** Given request **
Retype only what runs from the first line of the listing to the line holding "ms.build('stems', M_stem, pp, True);", both included. Do not retype the pictures.
:::
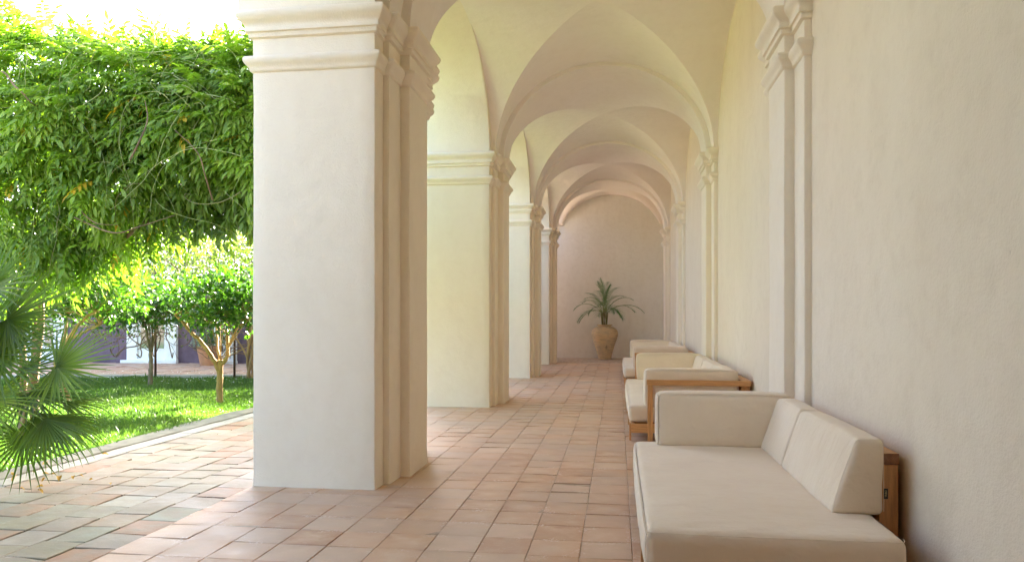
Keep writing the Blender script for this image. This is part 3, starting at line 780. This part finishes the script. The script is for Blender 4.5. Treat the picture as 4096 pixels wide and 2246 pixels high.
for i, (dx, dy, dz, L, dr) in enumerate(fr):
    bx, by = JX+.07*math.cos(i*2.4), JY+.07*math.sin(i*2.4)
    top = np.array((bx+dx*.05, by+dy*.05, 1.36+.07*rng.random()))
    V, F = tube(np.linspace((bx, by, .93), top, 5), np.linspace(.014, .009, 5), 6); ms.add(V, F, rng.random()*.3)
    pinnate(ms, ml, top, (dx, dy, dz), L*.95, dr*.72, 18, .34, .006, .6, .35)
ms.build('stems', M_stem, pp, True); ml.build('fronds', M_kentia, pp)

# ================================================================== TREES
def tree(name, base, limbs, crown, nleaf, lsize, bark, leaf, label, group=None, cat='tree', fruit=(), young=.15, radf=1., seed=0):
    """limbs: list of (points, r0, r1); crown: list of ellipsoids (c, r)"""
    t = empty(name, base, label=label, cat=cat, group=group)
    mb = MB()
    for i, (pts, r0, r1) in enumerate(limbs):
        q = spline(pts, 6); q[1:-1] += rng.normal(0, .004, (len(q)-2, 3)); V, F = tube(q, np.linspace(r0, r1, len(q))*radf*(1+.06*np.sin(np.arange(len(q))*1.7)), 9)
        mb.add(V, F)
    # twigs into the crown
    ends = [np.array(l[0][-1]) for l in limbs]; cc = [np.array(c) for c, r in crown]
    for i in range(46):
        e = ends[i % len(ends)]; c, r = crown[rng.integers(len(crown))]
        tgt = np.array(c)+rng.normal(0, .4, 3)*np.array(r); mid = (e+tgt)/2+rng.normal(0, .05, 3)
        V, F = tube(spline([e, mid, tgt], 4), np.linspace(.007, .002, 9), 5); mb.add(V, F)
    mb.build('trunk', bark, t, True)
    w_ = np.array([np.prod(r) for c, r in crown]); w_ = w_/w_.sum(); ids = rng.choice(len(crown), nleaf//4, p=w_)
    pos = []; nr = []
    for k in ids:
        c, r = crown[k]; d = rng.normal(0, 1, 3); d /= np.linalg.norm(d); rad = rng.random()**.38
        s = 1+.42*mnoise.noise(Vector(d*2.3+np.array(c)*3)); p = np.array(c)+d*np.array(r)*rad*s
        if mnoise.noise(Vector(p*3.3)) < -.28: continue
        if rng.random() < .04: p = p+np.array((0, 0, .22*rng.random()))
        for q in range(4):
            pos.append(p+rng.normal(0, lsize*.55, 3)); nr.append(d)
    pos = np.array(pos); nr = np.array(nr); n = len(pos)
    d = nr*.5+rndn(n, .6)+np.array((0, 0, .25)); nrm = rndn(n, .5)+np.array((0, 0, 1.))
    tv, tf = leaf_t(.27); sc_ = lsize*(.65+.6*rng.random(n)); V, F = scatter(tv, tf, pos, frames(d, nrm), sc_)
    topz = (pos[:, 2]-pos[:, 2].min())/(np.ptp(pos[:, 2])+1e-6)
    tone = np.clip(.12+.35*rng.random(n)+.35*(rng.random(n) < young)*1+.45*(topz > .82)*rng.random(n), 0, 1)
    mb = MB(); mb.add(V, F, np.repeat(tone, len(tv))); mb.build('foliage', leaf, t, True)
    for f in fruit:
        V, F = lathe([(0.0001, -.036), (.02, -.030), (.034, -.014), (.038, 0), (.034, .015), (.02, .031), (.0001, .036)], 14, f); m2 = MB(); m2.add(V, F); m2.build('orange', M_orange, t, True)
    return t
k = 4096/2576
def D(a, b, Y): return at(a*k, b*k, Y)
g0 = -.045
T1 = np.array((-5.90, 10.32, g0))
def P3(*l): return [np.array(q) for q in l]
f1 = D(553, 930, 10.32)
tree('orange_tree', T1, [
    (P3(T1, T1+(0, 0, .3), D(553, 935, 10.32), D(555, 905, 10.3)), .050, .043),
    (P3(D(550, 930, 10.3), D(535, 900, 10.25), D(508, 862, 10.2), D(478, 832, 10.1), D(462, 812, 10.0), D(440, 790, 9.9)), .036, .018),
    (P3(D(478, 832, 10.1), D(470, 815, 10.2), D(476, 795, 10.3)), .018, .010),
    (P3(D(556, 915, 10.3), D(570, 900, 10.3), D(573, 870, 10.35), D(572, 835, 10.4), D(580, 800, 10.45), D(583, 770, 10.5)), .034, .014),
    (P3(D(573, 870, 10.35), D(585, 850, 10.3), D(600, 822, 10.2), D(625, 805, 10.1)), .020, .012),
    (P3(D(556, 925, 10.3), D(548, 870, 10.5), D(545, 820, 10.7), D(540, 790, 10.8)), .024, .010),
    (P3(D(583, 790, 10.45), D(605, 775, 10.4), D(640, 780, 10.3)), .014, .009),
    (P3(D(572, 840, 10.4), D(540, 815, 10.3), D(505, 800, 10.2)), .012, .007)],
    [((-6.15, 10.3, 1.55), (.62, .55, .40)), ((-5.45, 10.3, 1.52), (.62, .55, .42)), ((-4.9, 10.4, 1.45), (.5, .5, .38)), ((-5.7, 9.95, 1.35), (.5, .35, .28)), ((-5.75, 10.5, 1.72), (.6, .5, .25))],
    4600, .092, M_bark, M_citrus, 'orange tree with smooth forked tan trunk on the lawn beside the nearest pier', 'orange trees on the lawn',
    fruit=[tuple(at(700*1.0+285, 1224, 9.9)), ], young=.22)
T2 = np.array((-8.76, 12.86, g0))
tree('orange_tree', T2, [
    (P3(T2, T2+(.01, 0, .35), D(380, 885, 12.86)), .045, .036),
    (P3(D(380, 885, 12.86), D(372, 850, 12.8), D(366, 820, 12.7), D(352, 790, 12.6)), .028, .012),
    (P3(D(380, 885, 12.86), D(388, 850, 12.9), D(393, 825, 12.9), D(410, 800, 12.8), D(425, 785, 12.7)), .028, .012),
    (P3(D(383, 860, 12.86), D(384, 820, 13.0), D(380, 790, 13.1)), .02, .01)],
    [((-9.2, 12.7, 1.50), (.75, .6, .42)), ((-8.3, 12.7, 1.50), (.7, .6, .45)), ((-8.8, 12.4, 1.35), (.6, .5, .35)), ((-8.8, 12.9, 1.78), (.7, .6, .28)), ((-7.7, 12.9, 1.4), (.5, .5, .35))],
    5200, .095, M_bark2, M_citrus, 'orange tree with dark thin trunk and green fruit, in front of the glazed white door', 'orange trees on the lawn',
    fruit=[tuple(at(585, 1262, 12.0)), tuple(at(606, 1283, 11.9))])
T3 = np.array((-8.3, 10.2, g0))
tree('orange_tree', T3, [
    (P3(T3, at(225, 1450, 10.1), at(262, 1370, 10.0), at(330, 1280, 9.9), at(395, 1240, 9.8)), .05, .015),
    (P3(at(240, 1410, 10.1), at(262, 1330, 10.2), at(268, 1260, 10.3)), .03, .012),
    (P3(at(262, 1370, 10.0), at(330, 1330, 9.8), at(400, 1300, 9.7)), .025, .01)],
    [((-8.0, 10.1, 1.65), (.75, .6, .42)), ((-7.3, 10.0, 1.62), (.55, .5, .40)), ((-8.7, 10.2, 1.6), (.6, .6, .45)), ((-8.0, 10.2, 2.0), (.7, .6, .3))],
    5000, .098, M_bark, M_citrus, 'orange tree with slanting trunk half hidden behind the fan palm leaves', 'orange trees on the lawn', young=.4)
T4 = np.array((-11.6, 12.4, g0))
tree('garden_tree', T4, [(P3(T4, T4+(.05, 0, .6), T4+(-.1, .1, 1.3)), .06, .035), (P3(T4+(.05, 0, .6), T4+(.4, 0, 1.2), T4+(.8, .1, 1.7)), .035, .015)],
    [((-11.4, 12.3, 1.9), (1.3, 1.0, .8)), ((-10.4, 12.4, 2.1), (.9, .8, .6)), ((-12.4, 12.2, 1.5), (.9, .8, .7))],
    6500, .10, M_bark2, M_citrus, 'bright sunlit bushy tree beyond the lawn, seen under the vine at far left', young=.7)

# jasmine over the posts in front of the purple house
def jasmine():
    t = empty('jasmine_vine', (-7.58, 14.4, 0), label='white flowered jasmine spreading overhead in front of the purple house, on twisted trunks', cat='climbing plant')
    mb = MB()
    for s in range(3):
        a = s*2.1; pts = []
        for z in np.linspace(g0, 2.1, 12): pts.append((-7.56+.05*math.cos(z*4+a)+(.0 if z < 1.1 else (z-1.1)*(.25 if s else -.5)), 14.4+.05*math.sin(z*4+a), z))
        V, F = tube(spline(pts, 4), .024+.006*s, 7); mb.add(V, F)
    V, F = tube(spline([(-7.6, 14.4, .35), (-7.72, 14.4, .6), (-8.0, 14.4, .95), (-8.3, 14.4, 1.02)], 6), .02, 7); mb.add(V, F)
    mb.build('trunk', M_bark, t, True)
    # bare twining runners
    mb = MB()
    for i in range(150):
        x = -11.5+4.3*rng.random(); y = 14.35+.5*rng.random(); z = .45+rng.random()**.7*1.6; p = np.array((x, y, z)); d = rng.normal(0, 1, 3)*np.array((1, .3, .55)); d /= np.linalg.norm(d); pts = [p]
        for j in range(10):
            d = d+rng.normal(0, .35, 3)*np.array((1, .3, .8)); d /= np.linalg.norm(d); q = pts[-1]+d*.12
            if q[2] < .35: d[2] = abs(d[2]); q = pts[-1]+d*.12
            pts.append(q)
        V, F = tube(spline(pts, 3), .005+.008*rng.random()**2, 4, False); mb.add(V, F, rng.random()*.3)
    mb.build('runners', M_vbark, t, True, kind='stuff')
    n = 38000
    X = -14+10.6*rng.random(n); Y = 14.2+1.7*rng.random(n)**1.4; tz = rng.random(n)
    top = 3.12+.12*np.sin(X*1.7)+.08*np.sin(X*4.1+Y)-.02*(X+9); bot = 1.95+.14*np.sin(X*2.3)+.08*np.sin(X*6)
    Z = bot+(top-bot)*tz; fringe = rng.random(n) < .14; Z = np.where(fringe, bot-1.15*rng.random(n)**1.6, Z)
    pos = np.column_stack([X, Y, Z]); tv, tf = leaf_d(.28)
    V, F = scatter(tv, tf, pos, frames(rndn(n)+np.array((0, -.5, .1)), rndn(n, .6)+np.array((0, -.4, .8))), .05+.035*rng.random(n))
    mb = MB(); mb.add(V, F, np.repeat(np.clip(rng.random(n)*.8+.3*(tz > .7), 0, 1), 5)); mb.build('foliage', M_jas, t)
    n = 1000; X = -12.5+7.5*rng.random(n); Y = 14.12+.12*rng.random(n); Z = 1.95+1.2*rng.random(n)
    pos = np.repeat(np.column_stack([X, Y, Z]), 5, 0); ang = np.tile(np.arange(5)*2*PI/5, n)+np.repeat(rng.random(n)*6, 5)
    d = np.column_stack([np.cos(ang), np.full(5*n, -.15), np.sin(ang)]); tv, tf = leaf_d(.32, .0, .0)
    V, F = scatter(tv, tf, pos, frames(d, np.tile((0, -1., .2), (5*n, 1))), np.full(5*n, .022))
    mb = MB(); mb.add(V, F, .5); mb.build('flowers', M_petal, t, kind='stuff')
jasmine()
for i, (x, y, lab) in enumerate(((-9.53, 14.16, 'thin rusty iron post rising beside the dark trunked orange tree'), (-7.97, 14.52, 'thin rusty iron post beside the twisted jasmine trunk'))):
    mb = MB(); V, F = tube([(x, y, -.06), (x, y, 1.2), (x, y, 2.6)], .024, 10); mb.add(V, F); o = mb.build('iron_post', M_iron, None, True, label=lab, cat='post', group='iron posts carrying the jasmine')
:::
** Output of the exercise **
Keep writing the Blender script for this image. This is part 3, starting at line 780. This part finishes the script. The script is for Blender 4.5. Treat the picture as 4096 pixels wide and 2246 pixels high.
for i, (dx, dy, dz, L, dr) in enumerate(fr):
    bx, by = JX+.07*math.cos(i*2.4), JY+.07*math.sin(i*2.4)
    top = np.array((bx+dx*.05, by+dy*.05, 1.36+.07*rng.random()))
    V, F = tube(np.linspace((bx, by, .93), top, 5), np.linspace(.014, .009, 5), 6); ms.add(V, F, rng.random()*.3)
    pinnate(ms, ml, top, (dx, dy, dz), L*.95, dr*.72, 18, .34, .006, .6, .35)
ms.build('stems', M_stem, pp, True); ml.build('fronds', M_kentia, pp)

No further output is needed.